La prima mossa antiabortista di Trump sconfessa di fatto il diritto internazionale in materia di accesso all’interruzione di gravidanza. L’iniziativa mira infatti a limitare l’accesso e il sostegno globale agli aborti affermando che non esiste un diritto internazionale all’interruzione di gravidanza e quindi i Paesi non hanno alcun obbligo di finanziarlo o facilitarlo.

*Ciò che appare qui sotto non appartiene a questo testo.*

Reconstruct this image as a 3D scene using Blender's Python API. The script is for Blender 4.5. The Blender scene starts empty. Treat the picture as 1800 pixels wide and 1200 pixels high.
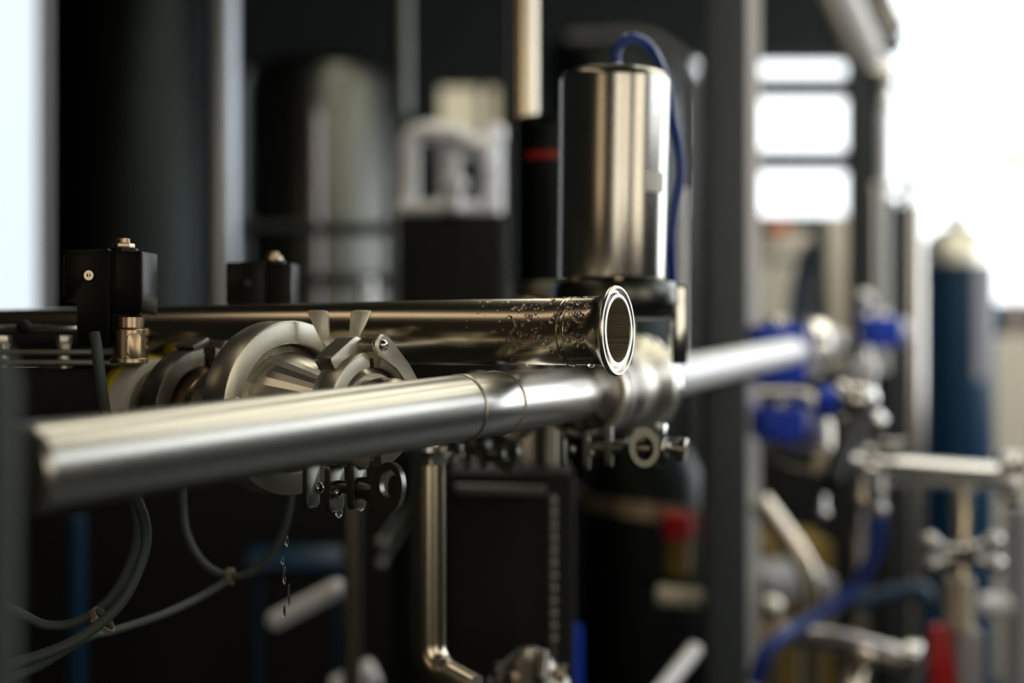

Sul tema della diversità e della salvaguardia ambientale si procede invece con la chiusura degli uffici preposti a gestire i relativi dossier e il licenziamento di lavoratori. Tutti i rami del governo federale degli Stati Uniti, si afferma in una nota del ministero responsabile per i dipendenti pubblici, “devono adottare misure per porre fine, nella misura consentita dalla legge, agli uffici e agli impieghi” incaricati di promuovere la diversità e la giustizia ambientale “entro 60 giorni“. Si tratta di un ulteriore passo avanti dopo la decisione presa mercoledì di mettere in congedo forzato tutti i dipendenti dell’amministrazione federale impegnati nei programmi Deia (Diversità, Equità, Inclusione e Accessibilità). Ora, le agenzie federali “possono e dovrebbero” iniziare il processo di licenziamento di questi lavoratori. Il termine Deia si riferisce agli sforzi per reclutare persone provenienti da minoranze razziali o sessuali e contrastarli è diventato uno degli obiettivi dell’estrema destra americana. La nota include anche il concetto di giustizia ambientale. Questa espressione corrisponde a “un trattamento equo e un coinvolgimento reale di tutti, indipendentemente dal loro reddito, razza, colore, origine nazionale, affiliazione tribale o disabilità” nel processo decisionale all’interno del governo federale. Nel suo primo giorno in carica, Donald Trump ha anche promesso di eliminare le politiche a favore delle persone transgender, affermando che gli Stati Uniti riconosceranno solo “due sessi, maschile e femminile”.